Given task: Which lines below hold the word "Python"? Copy all of them.

Data for the task:
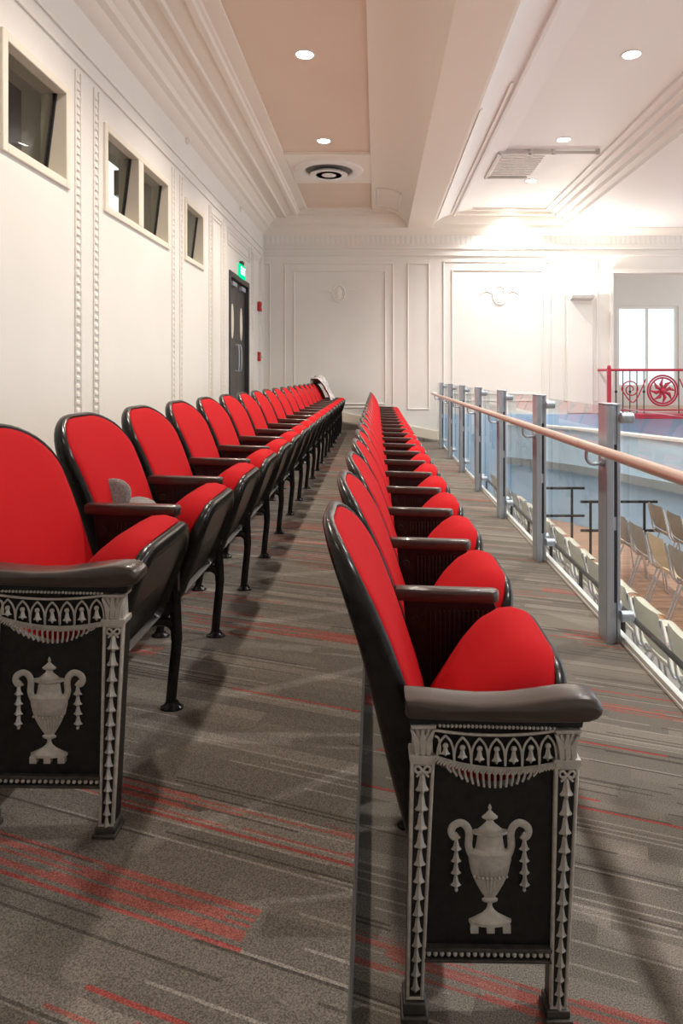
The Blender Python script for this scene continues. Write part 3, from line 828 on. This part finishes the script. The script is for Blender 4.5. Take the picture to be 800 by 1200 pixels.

--

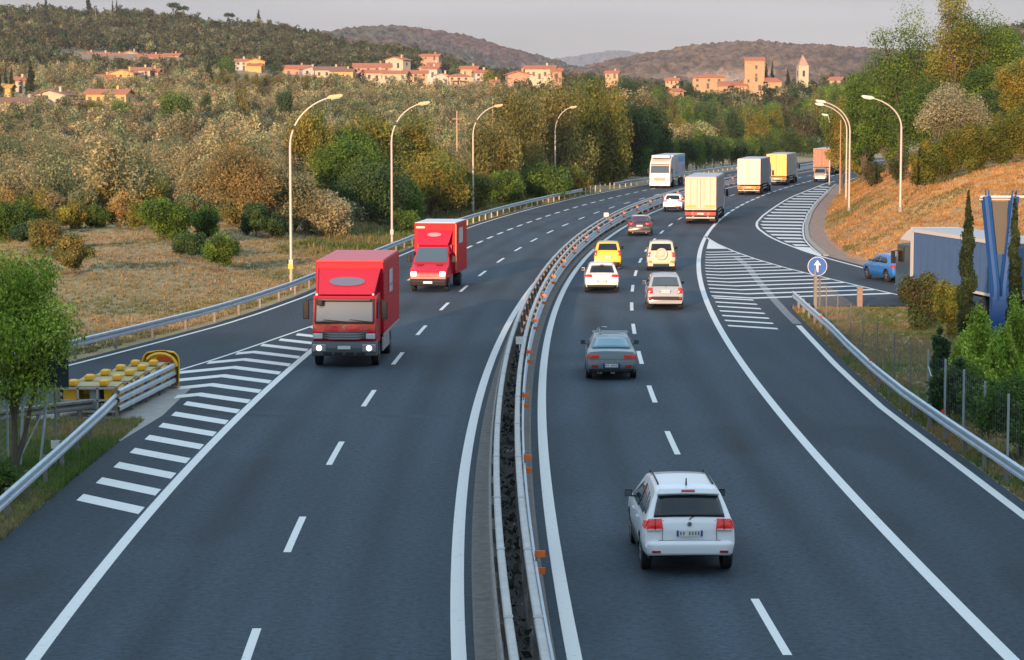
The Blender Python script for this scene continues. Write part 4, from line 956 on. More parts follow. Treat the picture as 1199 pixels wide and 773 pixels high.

==

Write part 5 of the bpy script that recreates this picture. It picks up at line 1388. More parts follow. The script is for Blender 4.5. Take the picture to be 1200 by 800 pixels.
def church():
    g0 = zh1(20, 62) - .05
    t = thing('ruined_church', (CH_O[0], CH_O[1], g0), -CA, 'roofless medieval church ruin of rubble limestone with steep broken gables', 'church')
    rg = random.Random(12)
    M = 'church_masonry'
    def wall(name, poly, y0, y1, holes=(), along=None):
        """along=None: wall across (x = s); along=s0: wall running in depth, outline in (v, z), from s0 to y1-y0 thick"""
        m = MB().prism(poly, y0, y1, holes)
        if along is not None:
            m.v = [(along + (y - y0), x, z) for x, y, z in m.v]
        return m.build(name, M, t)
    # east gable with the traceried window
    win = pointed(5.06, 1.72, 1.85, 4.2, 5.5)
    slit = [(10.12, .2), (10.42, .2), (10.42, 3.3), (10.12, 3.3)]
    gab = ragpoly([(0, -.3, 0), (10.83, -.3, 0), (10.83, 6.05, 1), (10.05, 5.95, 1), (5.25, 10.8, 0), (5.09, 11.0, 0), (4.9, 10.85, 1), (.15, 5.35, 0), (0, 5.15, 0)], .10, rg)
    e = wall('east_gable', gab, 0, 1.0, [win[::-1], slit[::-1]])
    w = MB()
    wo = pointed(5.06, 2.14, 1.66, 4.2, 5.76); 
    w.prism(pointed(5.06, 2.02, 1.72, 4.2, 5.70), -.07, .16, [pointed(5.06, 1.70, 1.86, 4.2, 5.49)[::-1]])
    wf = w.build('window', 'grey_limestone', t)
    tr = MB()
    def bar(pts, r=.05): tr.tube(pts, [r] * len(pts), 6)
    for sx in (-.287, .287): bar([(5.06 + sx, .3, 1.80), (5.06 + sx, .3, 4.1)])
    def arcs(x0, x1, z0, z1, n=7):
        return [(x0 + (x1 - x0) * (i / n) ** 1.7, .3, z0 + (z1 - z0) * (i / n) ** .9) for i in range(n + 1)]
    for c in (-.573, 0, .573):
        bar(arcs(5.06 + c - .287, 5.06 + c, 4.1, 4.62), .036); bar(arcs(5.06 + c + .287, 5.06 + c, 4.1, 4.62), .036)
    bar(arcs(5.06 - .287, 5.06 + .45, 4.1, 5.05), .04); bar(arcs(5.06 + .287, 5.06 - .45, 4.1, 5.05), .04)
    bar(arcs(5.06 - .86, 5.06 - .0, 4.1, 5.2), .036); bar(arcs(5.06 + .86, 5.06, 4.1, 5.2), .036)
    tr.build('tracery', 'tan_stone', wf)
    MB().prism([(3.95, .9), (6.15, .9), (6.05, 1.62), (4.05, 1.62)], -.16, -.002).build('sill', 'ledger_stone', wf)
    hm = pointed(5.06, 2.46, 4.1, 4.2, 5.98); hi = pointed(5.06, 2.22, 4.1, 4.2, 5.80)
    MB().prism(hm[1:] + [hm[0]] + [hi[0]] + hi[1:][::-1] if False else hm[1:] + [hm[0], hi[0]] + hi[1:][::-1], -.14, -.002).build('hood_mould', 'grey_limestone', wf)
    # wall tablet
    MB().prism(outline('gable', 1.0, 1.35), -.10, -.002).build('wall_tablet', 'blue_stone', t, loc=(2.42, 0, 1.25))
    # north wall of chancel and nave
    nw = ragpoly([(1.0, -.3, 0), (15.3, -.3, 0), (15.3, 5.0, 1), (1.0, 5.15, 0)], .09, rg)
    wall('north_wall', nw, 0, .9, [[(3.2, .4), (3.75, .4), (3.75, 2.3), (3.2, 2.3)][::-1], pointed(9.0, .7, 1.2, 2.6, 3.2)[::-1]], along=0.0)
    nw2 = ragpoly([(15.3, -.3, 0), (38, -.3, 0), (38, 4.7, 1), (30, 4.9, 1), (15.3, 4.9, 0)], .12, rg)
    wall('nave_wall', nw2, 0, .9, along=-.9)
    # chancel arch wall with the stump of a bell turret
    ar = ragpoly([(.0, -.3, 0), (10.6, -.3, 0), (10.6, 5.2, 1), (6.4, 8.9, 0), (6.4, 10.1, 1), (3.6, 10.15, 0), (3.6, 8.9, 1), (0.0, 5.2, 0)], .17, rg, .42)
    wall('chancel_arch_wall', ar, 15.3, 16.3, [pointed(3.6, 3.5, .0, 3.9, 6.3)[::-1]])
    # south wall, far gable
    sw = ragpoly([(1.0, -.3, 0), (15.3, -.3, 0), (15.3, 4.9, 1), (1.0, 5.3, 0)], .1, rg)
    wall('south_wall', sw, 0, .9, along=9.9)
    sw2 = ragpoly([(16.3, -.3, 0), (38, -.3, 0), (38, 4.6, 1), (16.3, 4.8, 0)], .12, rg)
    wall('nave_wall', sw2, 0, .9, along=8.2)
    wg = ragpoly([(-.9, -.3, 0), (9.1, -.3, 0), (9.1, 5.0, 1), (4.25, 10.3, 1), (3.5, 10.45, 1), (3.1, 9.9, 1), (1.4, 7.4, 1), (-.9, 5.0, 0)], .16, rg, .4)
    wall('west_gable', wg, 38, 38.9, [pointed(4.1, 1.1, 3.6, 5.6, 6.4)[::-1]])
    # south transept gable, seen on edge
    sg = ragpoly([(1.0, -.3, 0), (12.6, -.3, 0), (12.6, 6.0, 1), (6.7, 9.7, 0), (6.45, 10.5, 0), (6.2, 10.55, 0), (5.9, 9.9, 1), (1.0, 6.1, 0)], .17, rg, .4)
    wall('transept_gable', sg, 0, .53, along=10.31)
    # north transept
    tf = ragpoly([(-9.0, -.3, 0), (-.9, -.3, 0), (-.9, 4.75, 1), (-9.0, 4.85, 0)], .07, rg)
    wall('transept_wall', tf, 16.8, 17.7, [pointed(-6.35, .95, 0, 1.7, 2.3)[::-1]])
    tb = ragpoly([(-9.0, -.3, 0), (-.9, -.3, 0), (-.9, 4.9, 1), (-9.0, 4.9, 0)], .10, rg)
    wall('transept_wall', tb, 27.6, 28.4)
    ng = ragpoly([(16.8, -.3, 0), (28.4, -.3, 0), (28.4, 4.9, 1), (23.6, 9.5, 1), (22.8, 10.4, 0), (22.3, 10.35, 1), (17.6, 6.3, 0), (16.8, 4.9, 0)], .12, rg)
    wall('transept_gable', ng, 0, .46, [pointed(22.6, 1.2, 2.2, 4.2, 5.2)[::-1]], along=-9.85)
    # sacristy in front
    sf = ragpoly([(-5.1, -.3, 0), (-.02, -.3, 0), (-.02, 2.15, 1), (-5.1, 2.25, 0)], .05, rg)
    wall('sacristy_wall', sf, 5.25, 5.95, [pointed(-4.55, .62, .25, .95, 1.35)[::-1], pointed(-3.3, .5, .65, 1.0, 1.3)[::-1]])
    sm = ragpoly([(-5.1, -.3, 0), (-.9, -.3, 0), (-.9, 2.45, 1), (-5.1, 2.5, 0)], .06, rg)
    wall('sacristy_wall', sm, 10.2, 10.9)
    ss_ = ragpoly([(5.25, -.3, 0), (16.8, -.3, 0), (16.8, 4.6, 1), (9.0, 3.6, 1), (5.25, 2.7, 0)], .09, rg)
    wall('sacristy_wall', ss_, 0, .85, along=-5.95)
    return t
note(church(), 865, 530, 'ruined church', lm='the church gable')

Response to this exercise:
The Blender Python script for this scene continues. Write part 3, from line 828 on. This part finishes the script. The script is for Blender 4.5. Take the picture to be 800 by 1200 pixels.
The Blender Python script for this scene continues. Write part 4, from line 956 on. More parts follow. Treat the picture as 1199 pixels wide and 773 pixels high.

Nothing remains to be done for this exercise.